* _What you have to do_: Transcribe the whole listing below without changing a word, but leave out every image.

________________________

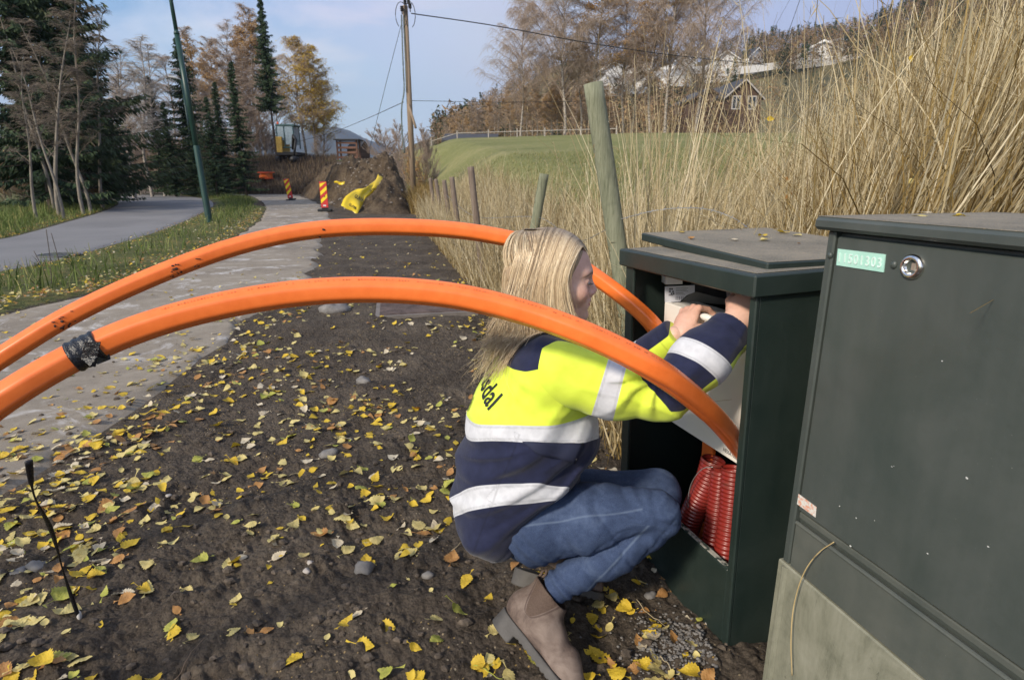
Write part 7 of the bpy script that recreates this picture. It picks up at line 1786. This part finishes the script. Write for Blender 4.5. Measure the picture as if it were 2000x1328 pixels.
# leaves drifted along the verges and in the fence grass
for i in range(2600):
    k = int(g.integers(6, 120)); e_, off = (pL, -1) if g.random() < .6 else (rR, 1)
    p = e_[k]; x, y = p[0] + off * abs(g.normal(0, .30)) * (1 + p[1] * .02), p[1] + g.normal(0, .1)
    if y > 24: continue
    scatter(x, y, float(HG(x, y)) + .01 + .04 * g.random(), .034 + .01 * g.random(), int(g.choice([0, 1, 2, 2, 4])))
for i in range(700):
    k = int(g.integers(6, 110)); p = rL[k]; x, y = p[0] - abs(g.normal(0, .35)), p[1]
    if y > 24: continue
    scatter(x, y, float(HG(x, y)) + .02, .045, int(g.choice([1, 2, 2])))
for i in range(500):
    y = 1.9 + 5 * g.random(); s_ = g.uniform(-.3, .6); x = s_ + 1.03 - .215 * y; scatter(x, y, float(HG(x, y)) + .02, .03, int(g.choice([1, 2, 4])))
V = np.vstack([v for r_ in Vb for v in r_]); F_ = []; M_ = []; off = 0
for ci in range(5): F_ += [[q + off for q in f] for f in Fb[ci]]; M_ += [ci] * len(Fb[ci]); off += nb_[ci]
tag(mesh('leaf_litter', V, F_, [m_ for _, m_ in LM], None, True, M_), 'scattered small yellow and brown birch leaves farther off', 'leaves', kind='stuff')
# leaves and a few needles on the cabinet lids
def lid_leaf(fr, px, py, plane_v, s_, ci, rot, label):
    # intersect with the lid plane v = plane_v
    n_ = fr.V / np.linalg.norm(fr.V); o = fr(0, plane_v, 0); r_ = ray(px, py); t = n_ @ (o - np.array([0, 0, H0])) / (n_ @ r_); p = np.array([0, 0, H0]) + r_ * t
    ob = bpy.data.objects.new('fallen_leaf', LME[ci][rot % 14]); link(ob); ob.scale = (s_,) * 3; ob.location = p + n_ * .002; ob.rotation_euler = (.05, .08, rot * .9); tag(ob, label, 'leaf')
for a in [(1331, 455, .0256, .030, 1, 2, 'bright yellow leaf near the far corner of the skewed lid'), (1350, 468, .0256, .024, 2, 5, 'small dark curled leaf left on the skewed lid'), (1432, 470, .0256, .028, 4, 3, 'pale flat leaf in the middle of the skewed lid'), (1487, 463, .0256, .032, 1, 9, 'yellow leaf with a paler one before it on the skewed lid'), (1530, 456, .0256, .040, 1, 7, 'largest bright yellow leaf at the back right of the skewed lid'), (1555, 462, .0256, .030, 0, 11, 'pale yellow leaf at the right of the skewed lid'), (1492, 471, .0256, .036, 0, 4, 'long pale leaf with a stalk on the skewed lid'), (1560, 477, .0256, .012, 2, 1, 'tiny red-brown leaf near the right of the skewed lid')]:
    lid_leaf(LF, *a)
for a in [(1795, 426, 1.0796, .026, 0, 3, 'pale leaf with a long stalk on the closed cabinet lid'), (1812, 419, 1.0796, .024, 4, 6, 'cream leaf lying behind another on the closed cabinet lid'), (1870, 426, 1.0796, .024, 1, 10, 'yellow-orange leaf alone at the right of the closed cabinet lid')]:
    lid_leaf(RC, *a)
for i, (a, b_, Y, ci, s_) in enumerate([(1505, 233, 2.4, 1, .030), (1538, 350, 2.3, 2, .022), (1545, 378, 2.3, 2, .024), (1535, 385, 2.3, 2, .020), (1778, 355, 2.2, 0, .024), (1780, 115, 2.8, 1, .03)]):
    ob = bpy.data.objects.new('hanging_leaf', LME[ci][i * 2]); link(ob); ob.scale = (s_,) * 3; ob.location = P(a, b_, Y); ob.rotation_euler = (1.3, .3 * i, .5 * i)
    tag(ob, ['round yellow-orange leaf caught in the tall grass above the open cabinet', 'upper of three rust-red leaves caught in the grass', 'middle of three rust-red leaves caught in the grass', 'lowest of three rust-red leaves caught in the grass', 'pale leaf caught in the grass above the closed cabinet', 'yellow leaf high in the tall grass at right'][i], 'leaf')

# ------------------------------------------------------------------ haze over the far distance
hz = bpy.data.meshes.new('haze'); mbh = MB(); mbh.box((-4200, -60, -420), (8400, 0, 0), (0, 4300, 0), (0, 0, 1000), 0, 0)
hz = mesh('haze', np.array(mbh.V), mbh.F, [], None); tag(hz, 'faint bluish air between the camera and the far mountain', 'haze', kind='stuff')
hm = bpy.data.materials.new('haze_air'); hm.use_nodes = True; ht = hm.node_tree; ht.nodes.clear(); ho = ht.nodes.new('ShaderNodeOutputMaterial'); hv = ht.nodes.new('ShaderNodeVolumePrincipled')
hv.inputs['Color'].default_value = (.62, .74, 1, 1); hv.inputs['Density'].default_value = .00016; hv.inputs['Anisotropy'].default_value = .2; ht.links.new(hv.outputs[0], ho.inputs['Volume']); hz.data.materials.append(hm)
SC.cycles.volume_bounces = 0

________________________

* _Correct output_:
Write part 7 of the bpy script that recreates this picture. It picks up at line 1786. This part finishes the script. Write for Blender 4.5. Measure the picture as if it were 2000x1328 pixels.
# leaves drifted along the verges and in the fence grass
for i in range(2600):
    k = int(g.integers(6, 120)); e_, off = (pL, -1) if g.random() < .6 else (rR, 1)
    p = e_[k]; x, y = p[0] + off * abs(g.normal(0, .30)) * (1 + p[1] * .02), p[1] + g.normal(0, .1)
    if y > 24: continue
    scatter(x, y, float(HG(x, y)) + .01 + .04 * g.random(), .034 + .01 * g.random(), int(g.choice([0, 1, 2, 2, 4])))
for i in range(700):
    k = int(g.integers(6, 110)); p = rL[k]; x, y = p[0] - abs(g.normal(0, .35)), p[1]
    if y > 24: continue
    scatter(x, y, float(HG(x, y)) + .02, .045, int(g.choice([1, 2, 2])))
for i in range(500):
    y = 1.9 + 5 * g.random(); s_ = g.uniform(-.3, .6); x = s_ + 1.03 - .215 * y; scatter(x, y, float(HG(x, y)) + .02, .03, int(g.choice([1, 2, 4])))
V = np.vstack([v for r_ in Vb for v in r_]); F_ = []; M_ = []; off = 0
for ci in range(5): F_ += [[q + off for q in f] for f in Fb[ci]]; M_ += [ci] * len(Fb[ci]); off += nb_[ci]
tag(mesh('leaf_litter', V, F_, [m_ for _, m_ in LM], None, True, M_), 'scattered small yellow and brown birch leaves farther off', 'leaves', kind='stuff')
# leaves and a few needles on the cabinet lids
def lid_leaf(fr, px, py, plane_v, s_, ci, rot, label):
    # intersect with the lid plane v = plane_v
    n_ = fr.V / np.linalg.norm(fr.V); o = fr(0, plane_v, 0); r_ = ray(px, py); t = n_ @ (o - np.array([0, 0, H0])) / (n_ @ r_); p = np.array([0, 0, H0]) + r_ * t
    ob = bpy.data.objects.new('fallen_leaf', LME[ci][rot % 14]); link(ob); ob.scale = (s_,) * 3; ob.location = p + n_ * .002; ob.rotation_euler = (.05, .08, rot * .9); tag(ob, label, 'leaf')
for a in [(1331, 455, .0256, .030, 1, 2, 'bright yellow leaf near the far corner of the skewed lid'), (1350, 468, .0256, .024, 2, 5, 'small dark curled leaf left on the skewed lid'), (1432, 470, .0256, .028, 4, 3, 'pale flat leaf in the middle of the skewed lid'), (1487, 463, .0256, .032, 1, 9, 'yellow leaf with a paler one before it on the skewed lid'), (1530, 456, .0256, .040, 1, 7, 'largest bright yellow leaf at the back right of the skewed lid'), (1555, 462, .0256, .030, 0, 11, 'pale yellow leaf at the right of the skewed lid'), (1492, 471, .0256, .036, 0, 4, 'long pale leaf with a stalk on the skewed lid'), (1560, 477, .0256, .012, 2, 1, 'tiny red-brown leaf near the right of the skewed lid')]:
    lid_leaf(LF, *a)
for a in [(1795, 426, 1.0796, .026, 0, 3, 'pale leaf with a long stalk on the closed cabinet lid'), (1812, 419, 1.0796, .024, 4, 6, 'cream leaf lying behind another on the closed cabinet lid'), (1870, 426, 1.0796, .024, 1, 10, 'yellow-orange leaf alone at the right of the closed cabinet lid')]:
    lid_leaf(RC, *a)
for i, (a, b_, Y, ci, s_) in enumerate([(1505, 233, 2.4, 1, .030), (1538, 350, 2.3, 2, .022), (1545, 378, 2.3, 2, .024), (1535, 385, 2.3, 2, .020), (1778, 355, 2.2, 0, .024), (1780, 115, 2.8, 1, .03)]):
    ob = bpy.data.objects.new('hanging_leaf', LME[ci][i * 2]); link(ob); ob.scale = (s_,) * 3; ob.location = P(a, b_, Y); ob.rotation_euler = (1.3, .3 * i, .5 * i)
    tag(ob, ['round yellow-orange leaf caught in the tall grass above the open cabinet', 'upper of three rust-red leaves caught in the grass', 'middle of three rust-red leaves caught in the grass', 'lowest of three rust-red leaves caught in the grass', 'pale leaf caught in the grass above the closed cabinet', 'yellow leaf high in the tall grass at right'][i], 'leaf')

# ------------------------------------------------------------------ haze over the far distance
hz = bpy.data.meshes.new('haze'); mbh = MB(); mbh.box((-4200, -60, -420), (8400, 0, 0), (0, 4300, 0), (0, 0, 1000), 0, 0)
hz = mesh('haze', np.array(mbh.V), mbh.F, [], None); tag(hz, 'faint bluish air between the camera and the far mountain', 'haze', kind='stuff')
hm = bpy.data.materials.new('haze_air'); hm.use_nodes = True; ht = hm.node_tree; ht.nodes.clear(); ho = ht.nodes.new('ShaderNodeOutputMaterial'); hv = ht.nodes.new('ShaderNodeVolumePrincipled')
hv.inputs['Color'].default_value = (.62, .74, 1, 1); hv.inputs['Density'].default_value = .00016; hv.inputs['Anisotropy'].default_value = .2; ht.links.new(hv.outputs[0], ho.inputs['Volume']); hz.data.materials.append(hm)
SC.cycles.volume_bounces = 0